- **Direction**
Return only the lines running from the top of the entries to the line with "SKY = 6.4; LAMP = 150.0", inclusive, exactly as written.

- **Source data**

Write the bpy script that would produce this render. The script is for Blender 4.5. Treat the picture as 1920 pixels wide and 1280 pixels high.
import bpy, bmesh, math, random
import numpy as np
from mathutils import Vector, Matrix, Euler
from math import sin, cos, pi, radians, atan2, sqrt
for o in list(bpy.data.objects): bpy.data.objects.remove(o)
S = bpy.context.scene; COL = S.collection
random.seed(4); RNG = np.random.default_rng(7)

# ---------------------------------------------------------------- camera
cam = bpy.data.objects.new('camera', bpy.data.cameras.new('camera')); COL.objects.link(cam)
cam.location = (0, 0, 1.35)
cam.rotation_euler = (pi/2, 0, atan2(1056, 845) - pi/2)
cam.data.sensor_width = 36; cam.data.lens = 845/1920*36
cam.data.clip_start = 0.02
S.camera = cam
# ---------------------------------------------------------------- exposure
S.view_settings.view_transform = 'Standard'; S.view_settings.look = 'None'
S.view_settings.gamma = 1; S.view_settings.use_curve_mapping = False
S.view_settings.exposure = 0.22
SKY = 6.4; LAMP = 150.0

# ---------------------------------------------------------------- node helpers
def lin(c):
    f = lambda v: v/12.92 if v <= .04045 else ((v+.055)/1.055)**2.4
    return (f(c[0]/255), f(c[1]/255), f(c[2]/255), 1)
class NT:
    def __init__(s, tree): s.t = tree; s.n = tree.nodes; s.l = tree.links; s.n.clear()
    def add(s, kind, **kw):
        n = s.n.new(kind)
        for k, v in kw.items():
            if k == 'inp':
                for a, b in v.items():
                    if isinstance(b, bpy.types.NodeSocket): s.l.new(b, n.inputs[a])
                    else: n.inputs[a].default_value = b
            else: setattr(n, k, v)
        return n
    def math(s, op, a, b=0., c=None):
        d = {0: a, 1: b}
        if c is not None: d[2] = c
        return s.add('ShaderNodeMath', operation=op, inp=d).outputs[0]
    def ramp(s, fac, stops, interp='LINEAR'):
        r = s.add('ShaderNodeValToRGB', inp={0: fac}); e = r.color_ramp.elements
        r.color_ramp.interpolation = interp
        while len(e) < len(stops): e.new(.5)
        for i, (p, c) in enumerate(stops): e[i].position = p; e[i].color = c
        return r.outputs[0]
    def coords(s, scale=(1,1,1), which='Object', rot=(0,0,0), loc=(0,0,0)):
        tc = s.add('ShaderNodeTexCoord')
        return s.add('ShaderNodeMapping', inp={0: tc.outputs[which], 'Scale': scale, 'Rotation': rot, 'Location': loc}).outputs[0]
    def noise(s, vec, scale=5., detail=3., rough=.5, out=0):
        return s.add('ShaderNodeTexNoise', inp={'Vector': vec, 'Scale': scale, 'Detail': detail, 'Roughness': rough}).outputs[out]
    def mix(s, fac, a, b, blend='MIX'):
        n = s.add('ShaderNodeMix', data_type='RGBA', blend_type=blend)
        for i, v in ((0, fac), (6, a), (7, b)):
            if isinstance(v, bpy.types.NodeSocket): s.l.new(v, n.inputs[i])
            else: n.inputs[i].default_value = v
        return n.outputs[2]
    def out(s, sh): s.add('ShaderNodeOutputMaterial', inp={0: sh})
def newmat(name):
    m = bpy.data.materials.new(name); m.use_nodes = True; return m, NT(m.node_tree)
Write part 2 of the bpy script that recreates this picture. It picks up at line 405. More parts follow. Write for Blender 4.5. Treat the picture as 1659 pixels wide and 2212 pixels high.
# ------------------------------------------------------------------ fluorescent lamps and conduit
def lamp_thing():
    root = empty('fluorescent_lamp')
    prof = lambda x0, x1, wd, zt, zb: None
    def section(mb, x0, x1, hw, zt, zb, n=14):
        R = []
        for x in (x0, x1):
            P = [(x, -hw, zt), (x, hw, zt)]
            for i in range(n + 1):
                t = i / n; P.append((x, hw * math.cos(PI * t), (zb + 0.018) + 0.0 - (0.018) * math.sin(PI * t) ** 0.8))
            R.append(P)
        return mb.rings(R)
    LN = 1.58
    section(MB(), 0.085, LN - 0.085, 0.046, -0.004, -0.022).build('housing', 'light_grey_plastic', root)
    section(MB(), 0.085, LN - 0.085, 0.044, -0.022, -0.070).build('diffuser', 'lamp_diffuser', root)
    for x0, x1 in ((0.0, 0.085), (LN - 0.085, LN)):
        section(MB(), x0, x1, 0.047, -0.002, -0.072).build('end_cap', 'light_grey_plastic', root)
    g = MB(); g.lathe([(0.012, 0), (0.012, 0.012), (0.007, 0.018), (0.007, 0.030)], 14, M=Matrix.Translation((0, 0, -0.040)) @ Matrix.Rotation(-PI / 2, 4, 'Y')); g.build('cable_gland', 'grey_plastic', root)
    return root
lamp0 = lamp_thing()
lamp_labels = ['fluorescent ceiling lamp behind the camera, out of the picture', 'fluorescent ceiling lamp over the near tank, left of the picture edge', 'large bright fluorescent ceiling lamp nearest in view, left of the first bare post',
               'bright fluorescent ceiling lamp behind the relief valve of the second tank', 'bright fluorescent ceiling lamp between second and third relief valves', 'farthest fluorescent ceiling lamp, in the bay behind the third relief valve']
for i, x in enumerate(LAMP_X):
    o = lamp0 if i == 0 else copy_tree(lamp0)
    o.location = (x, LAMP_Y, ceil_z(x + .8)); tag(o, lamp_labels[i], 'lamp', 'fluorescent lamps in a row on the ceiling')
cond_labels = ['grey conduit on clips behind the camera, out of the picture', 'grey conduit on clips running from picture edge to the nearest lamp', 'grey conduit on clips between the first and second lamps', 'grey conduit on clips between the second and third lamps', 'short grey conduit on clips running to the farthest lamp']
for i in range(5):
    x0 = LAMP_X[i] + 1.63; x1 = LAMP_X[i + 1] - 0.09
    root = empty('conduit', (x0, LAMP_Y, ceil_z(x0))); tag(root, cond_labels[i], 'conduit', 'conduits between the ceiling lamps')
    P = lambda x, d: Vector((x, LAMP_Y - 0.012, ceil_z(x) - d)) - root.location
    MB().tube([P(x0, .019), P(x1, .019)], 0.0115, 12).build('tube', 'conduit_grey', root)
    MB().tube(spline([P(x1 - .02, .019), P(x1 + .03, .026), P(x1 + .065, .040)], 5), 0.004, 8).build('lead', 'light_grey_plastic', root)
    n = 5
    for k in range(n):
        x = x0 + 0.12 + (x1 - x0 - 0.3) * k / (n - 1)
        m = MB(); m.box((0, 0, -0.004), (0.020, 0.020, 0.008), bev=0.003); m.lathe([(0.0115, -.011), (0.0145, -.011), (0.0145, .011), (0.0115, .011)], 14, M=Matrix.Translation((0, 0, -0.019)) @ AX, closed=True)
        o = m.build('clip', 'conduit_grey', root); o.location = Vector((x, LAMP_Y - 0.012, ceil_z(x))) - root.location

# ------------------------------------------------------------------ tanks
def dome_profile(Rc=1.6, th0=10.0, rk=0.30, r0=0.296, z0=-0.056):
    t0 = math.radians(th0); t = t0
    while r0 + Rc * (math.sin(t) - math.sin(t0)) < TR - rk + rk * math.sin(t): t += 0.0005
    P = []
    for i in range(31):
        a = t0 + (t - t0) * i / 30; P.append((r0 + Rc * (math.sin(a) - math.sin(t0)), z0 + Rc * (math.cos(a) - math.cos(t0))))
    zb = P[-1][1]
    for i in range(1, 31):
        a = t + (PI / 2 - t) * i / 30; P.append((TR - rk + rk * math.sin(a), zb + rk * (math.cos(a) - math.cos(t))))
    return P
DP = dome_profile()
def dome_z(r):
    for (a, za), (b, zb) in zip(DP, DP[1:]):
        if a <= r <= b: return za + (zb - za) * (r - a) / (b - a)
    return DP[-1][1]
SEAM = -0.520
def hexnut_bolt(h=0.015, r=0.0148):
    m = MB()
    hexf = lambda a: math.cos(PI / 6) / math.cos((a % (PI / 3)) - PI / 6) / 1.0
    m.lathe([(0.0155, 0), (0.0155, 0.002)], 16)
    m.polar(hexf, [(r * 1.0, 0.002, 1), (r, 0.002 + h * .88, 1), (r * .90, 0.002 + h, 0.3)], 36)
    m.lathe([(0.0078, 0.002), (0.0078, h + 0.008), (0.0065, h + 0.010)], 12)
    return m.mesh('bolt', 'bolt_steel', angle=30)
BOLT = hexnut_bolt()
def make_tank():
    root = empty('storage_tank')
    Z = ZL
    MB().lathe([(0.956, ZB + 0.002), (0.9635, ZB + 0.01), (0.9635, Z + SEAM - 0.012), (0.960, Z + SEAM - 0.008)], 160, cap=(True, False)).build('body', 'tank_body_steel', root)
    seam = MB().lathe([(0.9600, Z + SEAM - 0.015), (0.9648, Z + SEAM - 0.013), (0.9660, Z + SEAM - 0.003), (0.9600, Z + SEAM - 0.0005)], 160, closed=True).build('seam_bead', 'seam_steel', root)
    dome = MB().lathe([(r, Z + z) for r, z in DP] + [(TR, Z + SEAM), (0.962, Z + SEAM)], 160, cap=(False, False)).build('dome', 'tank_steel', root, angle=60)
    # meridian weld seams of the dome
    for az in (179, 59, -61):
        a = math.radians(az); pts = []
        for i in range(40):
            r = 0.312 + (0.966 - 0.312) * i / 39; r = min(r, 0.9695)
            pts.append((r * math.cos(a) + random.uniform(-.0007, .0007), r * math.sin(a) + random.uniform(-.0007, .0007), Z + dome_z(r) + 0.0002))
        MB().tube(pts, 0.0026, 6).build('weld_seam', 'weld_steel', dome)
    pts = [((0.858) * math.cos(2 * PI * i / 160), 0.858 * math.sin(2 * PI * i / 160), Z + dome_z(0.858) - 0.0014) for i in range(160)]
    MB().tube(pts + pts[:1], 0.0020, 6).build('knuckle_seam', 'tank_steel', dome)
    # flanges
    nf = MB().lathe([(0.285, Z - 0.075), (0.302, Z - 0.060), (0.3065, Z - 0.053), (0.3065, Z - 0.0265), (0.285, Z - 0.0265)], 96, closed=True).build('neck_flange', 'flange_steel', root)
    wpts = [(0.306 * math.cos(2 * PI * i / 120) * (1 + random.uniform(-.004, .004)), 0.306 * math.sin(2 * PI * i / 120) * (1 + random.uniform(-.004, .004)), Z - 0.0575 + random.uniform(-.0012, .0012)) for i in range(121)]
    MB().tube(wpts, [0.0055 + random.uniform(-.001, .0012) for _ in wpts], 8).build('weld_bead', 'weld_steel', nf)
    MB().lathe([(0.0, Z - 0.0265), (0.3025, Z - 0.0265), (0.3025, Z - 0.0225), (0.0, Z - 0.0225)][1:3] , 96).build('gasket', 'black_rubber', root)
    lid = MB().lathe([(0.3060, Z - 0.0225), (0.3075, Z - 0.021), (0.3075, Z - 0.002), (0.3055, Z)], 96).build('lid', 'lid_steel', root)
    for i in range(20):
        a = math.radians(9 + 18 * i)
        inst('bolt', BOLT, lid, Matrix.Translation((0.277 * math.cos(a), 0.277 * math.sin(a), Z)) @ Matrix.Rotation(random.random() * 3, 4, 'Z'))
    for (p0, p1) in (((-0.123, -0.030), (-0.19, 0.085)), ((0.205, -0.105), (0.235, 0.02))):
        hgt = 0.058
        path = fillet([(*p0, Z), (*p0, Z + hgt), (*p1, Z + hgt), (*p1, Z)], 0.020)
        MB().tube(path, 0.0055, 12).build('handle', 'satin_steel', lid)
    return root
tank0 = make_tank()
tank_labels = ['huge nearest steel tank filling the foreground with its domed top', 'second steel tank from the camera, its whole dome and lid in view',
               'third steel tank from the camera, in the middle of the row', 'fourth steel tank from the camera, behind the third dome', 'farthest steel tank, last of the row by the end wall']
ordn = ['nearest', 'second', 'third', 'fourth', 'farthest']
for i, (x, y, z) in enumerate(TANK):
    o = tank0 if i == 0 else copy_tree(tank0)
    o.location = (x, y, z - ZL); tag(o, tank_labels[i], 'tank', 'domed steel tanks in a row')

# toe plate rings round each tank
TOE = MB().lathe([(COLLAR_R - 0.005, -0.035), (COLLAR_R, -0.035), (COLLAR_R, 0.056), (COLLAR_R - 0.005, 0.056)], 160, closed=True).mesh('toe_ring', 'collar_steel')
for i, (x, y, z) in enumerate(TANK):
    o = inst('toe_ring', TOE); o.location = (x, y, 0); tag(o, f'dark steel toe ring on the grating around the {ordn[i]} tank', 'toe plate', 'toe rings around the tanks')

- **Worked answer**
Write the bpy script that would produce this render. The script is for Blender 4.5. Treat the picture as 1920 pixels wide and 1280 pixels high.
import bpy, bmesh, math, random
import numpy as np
from mathutils import Vector, Matrix, Euler
from math import sin, cos, pi, radians, atan2, sqrt
for o in list(bpy.data.objects): bpy.data.objects.remove(o)
S = bpy.context.scene; COL = S.collection
random.seed(4); RNG = np.random.default_rng(7)

# ---------------------------------------------------------------- camera
cam = bpy.data.objects.new('camera', bpy.data.cameras.new('camera')); COL.objects.link(cam)
cam.location = (0, 0, 1.35)
cam.rotation_euler = (pi/2, 0, atan2(1056, 845) - pi/2)
cam.data.sensor_width = 36; cam.data.lens = 845/1920*36
cam.data.clip_start = 0.02
S.camera = cam
# ---------------------------------------------------------------- exposure
S.view_settings.view_transform = 'Standard'; S.view_settings.look = 'None'
S.view_settings.gamma = 1; S.view_settings.use_curve_mapping = False
S.view_settings.exposure = 0.22
SKY = 6.4; LAMP = 150.0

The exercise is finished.